Autor: BARTOSZ SADLIŃSKI.
Publikacja: Środa, 19 - Luty 2014r. , godz.: 12:40
Wybory już tuż, tuż. W dniu dzisiejszym wiemy, że Arnold Hindera będzie miał kontrkandydata. Na pytania o swoje samorządowe plany odpowiada Henryk Małek, osoba, której stanowisko włodarza gminy nie jest bynajmniej obce.
- Skąd decyzja, żeby po latach znów kandydować na burmistrza?
- Odpowiedź jest prosta. Cztery lata temu byłem kandydatem na radnego z listy TSKN, z której wykreślono mnie za moimi plecami. Nie miałem już wtedy czasu (zostało praktycznie parę godzin), żeby kandydować z innej listy. Przeczekałem spokojnie cztery lata i po rozmowach z mieszkańcami gminy Biała - o ich odczuciach i oczekiwaniach - podjąłem decyzję, że będę kandydował. Jestem przekonany, że moja wiedza i doświadczenie pozwolą mi na pełnienie tej funkcji mądrze i z pożytkiem dla ludzi.
- Co się stało, że Mniejszość wysiudała pana cztery lata temu?

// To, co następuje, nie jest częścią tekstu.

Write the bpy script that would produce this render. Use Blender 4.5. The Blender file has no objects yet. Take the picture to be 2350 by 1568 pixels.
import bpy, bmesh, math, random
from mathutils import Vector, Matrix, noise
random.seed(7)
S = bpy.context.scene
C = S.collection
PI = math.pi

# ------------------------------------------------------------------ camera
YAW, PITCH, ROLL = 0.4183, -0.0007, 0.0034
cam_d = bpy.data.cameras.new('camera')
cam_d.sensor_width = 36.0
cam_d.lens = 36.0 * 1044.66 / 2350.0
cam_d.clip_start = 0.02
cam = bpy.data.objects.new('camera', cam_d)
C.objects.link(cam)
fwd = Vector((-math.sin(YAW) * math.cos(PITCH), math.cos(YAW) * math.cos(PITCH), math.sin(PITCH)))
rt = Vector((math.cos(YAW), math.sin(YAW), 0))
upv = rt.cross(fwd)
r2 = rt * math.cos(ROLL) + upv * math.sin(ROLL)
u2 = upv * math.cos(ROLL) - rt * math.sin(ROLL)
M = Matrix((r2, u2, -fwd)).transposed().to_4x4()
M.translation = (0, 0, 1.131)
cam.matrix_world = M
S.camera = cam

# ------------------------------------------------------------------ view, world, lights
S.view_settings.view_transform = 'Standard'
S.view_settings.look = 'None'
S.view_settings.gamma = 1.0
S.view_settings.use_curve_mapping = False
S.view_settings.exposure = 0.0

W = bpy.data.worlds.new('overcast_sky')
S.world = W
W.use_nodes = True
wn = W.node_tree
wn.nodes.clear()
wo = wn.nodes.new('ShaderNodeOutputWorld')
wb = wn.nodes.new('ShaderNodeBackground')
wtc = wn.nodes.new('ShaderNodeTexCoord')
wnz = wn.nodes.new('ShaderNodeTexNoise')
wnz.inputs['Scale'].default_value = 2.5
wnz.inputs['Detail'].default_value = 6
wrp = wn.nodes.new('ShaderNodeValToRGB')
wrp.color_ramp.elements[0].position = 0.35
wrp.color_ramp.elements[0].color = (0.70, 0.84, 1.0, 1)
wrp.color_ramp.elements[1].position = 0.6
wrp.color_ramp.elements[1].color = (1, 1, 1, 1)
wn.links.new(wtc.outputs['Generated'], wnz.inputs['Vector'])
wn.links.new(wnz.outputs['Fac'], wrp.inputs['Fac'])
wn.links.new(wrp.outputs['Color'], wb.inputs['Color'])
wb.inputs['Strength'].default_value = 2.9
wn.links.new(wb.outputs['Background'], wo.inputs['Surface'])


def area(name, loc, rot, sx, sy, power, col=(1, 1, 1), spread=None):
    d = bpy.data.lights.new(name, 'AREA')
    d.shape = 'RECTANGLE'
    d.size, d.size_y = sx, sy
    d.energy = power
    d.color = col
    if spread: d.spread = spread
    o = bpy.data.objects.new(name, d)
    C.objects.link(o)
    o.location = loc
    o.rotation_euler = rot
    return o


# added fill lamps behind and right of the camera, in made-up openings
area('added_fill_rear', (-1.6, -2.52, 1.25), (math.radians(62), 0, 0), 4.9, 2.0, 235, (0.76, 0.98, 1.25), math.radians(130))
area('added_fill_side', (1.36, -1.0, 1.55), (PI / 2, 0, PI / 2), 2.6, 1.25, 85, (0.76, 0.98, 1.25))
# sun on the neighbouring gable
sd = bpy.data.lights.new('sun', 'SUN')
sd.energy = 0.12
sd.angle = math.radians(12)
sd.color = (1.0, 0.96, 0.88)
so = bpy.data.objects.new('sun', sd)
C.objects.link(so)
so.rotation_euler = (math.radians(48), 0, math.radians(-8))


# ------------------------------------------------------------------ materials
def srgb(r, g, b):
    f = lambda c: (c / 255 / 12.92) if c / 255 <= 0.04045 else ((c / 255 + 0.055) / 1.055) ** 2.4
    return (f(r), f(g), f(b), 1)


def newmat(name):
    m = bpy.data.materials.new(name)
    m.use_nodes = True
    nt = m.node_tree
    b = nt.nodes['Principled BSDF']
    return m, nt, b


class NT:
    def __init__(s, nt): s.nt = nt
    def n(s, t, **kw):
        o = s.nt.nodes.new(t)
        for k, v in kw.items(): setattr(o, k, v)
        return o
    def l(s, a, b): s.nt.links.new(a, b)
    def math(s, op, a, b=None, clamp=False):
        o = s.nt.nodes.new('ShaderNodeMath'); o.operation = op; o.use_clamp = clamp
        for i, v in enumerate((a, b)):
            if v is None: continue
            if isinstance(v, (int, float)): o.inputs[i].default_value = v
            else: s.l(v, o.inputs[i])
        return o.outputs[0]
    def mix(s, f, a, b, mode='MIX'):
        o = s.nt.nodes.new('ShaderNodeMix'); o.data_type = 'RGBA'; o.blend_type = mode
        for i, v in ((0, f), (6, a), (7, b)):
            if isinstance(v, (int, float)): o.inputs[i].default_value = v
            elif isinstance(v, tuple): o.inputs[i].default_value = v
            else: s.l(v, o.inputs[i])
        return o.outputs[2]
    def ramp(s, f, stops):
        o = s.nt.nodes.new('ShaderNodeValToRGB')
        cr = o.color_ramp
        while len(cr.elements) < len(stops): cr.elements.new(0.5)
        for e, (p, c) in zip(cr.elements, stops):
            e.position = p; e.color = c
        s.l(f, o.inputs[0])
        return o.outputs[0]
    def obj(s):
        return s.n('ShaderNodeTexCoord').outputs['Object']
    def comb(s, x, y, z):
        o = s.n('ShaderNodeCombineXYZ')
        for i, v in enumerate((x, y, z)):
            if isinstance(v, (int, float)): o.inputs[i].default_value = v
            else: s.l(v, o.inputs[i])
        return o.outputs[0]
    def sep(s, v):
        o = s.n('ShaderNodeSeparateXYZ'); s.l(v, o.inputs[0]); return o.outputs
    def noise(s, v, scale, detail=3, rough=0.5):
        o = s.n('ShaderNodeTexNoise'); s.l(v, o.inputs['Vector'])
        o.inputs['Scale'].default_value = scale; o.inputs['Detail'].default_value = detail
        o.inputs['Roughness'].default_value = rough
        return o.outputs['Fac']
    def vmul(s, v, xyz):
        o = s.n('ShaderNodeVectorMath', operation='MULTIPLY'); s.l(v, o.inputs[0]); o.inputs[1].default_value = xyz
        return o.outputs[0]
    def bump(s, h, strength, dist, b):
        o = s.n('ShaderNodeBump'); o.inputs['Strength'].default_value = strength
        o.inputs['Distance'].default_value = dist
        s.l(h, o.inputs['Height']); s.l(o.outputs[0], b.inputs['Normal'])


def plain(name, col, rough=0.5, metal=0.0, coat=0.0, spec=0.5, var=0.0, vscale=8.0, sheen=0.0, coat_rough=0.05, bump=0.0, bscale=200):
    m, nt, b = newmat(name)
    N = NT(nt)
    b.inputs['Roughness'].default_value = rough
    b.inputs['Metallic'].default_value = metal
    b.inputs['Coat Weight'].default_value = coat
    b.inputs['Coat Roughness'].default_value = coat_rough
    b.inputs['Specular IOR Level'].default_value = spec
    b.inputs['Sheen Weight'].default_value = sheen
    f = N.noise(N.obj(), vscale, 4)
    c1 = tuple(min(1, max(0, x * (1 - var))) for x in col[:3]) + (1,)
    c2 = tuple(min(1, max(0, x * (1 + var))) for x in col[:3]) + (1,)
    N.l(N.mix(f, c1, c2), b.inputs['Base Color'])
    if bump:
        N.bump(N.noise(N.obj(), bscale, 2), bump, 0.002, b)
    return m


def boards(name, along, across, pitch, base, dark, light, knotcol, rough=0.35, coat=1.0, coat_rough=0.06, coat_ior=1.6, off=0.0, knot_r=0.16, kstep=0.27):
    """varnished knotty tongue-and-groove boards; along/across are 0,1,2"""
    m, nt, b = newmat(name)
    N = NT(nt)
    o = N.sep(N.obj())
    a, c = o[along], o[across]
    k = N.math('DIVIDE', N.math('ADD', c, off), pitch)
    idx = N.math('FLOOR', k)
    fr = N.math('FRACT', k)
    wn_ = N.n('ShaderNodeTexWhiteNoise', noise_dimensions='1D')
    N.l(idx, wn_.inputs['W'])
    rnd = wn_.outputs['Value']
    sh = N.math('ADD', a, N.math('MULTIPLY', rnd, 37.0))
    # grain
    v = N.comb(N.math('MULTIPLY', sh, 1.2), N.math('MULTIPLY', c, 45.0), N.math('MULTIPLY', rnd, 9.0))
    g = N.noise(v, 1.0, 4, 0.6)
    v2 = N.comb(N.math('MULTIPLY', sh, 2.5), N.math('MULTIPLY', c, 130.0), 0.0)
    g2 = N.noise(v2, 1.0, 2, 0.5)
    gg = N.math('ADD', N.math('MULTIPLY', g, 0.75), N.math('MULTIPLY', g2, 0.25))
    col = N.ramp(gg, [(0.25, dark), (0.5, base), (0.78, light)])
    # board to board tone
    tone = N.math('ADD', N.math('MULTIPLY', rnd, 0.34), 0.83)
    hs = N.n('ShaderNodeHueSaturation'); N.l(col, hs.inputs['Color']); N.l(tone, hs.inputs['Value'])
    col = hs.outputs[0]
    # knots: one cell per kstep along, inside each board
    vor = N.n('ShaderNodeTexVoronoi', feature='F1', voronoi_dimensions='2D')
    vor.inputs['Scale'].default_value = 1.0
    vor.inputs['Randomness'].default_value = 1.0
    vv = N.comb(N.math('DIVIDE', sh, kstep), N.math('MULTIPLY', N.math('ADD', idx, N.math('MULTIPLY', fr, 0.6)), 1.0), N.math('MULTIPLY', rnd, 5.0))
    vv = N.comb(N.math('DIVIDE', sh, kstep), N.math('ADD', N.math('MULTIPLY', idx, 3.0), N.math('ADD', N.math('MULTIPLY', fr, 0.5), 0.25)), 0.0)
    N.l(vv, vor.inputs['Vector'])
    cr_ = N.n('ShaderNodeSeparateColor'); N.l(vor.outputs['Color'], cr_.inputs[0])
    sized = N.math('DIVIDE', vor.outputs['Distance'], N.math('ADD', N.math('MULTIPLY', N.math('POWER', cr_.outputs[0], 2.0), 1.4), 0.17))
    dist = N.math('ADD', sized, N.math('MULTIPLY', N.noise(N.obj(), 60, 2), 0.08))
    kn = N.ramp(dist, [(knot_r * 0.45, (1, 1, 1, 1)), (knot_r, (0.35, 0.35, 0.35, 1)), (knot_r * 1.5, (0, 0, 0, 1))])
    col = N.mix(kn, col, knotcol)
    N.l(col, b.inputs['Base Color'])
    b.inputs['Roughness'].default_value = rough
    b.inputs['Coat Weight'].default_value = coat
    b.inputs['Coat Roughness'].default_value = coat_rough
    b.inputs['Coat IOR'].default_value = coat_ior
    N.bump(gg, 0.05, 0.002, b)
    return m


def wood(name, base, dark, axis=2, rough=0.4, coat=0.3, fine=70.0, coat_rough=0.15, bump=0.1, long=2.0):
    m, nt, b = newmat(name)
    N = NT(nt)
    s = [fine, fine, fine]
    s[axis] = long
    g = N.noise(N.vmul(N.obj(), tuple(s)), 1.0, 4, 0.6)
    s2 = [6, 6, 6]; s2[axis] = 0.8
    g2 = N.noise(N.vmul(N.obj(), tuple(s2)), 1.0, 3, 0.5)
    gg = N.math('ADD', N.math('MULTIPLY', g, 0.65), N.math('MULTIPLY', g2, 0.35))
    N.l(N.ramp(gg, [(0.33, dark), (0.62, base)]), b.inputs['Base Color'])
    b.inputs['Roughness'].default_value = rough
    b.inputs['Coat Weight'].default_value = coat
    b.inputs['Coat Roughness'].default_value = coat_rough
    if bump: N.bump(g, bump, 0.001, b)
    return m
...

- Sytuacja była następująca. Zarząd Towarzystwa w Łączniku, jednogłośnie poparł moją osobę. Niestety kandydatura nie spodobała się zarządowi gminnemu TSKN. Być może byłem dla tych ludzi zbyt ambitny, a może po prostu na gwałt chcieli mieć kogoś swojego. Tyle, że wykreślenie mojej osoby oznaczało, że sami siebie pozbawili możliwości wystawienia innego kandydata; po prostu było już za późno. W związku z tym: radnym został ktoś spoza struktur, z innej listy, osoba rzetelna, która przez te cztery lata wiele zrobiła.
- Cztery lata temu nie startował pan na burmistrza?

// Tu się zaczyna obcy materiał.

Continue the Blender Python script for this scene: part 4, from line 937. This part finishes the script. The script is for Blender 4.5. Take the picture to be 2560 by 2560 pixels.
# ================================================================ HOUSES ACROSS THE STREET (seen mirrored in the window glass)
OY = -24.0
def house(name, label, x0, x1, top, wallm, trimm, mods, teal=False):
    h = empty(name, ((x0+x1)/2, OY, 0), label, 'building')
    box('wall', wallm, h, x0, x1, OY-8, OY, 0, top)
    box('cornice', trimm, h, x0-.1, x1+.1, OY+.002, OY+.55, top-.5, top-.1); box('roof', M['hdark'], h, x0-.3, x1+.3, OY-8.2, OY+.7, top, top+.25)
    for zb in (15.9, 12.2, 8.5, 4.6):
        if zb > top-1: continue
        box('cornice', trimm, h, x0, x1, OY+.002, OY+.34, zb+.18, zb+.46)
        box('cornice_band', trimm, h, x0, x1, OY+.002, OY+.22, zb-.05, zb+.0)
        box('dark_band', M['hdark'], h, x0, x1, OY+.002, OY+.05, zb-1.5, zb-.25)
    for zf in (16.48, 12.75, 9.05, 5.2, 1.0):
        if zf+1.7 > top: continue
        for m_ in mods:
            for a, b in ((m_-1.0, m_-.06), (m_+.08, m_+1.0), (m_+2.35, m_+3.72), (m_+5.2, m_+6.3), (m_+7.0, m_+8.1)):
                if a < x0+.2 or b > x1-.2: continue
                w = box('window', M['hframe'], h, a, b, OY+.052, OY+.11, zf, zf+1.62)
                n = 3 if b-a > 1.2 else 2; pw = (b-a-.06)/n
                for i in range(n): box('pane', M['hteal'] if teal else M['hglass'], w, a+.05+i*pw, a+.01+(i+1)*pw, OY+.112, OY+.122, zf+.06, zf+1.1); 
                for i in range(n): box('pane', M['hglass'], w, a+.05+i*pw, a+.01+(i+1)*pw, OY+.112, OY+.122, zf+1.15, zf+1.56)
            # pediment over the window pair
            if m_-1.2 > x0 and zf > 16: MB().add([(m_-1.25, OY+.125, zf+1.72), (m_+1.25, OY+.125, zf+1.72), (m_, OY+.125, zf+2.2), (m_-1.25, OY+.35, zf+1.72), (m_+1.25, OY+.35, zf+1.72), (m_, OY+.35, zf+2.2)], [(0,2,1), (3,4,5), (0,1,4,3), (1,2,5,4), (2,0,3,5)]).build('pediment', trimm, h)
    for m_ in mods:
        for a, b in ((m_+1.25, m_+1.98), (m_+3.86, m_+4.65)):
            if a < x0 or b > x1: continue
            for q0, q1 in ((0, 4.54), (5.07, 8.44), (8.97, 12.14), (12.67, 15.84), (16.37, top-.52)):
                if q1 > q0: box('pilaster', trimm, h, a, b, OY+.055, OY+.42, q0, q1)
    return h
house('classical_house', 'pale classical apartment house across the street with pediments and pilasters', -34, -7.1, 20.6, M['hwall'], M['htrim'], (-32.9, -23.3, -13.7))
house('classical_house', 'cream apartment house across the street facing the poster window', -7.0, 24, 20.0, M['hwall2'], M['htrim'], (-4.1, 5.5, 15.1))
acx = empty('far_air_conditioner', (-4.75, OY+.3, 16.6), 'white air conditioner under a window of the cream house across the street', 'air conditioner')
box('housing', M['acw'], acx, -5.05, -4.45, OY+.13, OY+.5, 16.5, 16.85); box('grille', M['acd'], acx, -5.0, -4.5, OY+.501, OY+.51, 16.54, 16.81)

- Nie startowałem, to nie był jeszcze ten czas, nie było takiego oczekiwania, nie miałem też na tyle silnych sygnałów od mieszkańców, żebym to zrobił.

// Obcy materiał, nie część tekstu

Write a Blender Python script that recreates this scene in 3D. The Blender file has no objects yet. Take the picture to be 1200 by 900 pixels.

- W chwili obecnej będzie pan starał się zarówno o fotel burmistrza jak i o mandat radnego?
- Podjąłem ostateczną decyzję o startowaniu na stanowisko burmistrza Białej, ale nie z list TSKN. Mieszkańcy Łącznika trzy tygodnie temu zaproponowali mi start do rady miejskiej. Ale - jak powiedziałem - wymaga to jeszcze namysłu. Mam też inne propozycje.
- A jest pan pewien, że w tym roku nie wykreślą pana z listy w wyborach na radnego?
- Miałem już telefony od osób, które pytały: po co startujesz, pewnie i tak cię skreślą? Jeśli taka jest wola społeczeństwa, to czemu nie mam być kandydatem? Tym razem to nie TSKN będzie decydować o tym, czy nim będę, tylko mieszkańcy.
- A tak w ogóle - to po tym incydencie nie obraził się pan na Mniejszość?
- I tak, i nie. Nie jestem obrażony na to towarzystwo, choć w tamtej sytuacji byłem mocno wzburzony. Wąska grupa ludzi - jak by nie było - funkcyjnych wykreśliła osobę, którą znała, która długo była burmistrzem i która w organizacji działała od rana do nocy przez wiele, wiele lat. Jednym cięciem spowodowano, że wyleciałem z listy kandydatów, mimo sprzeciwów przewodniczącego zarządu wojewódzkiego TSKN. Wąska grupa próbowała uśmiercić mnie politycznie. Tak więc nie jestem obrażony, natomiast nasza "partyjna wierchuszka" mocno zalazła mi za skórę.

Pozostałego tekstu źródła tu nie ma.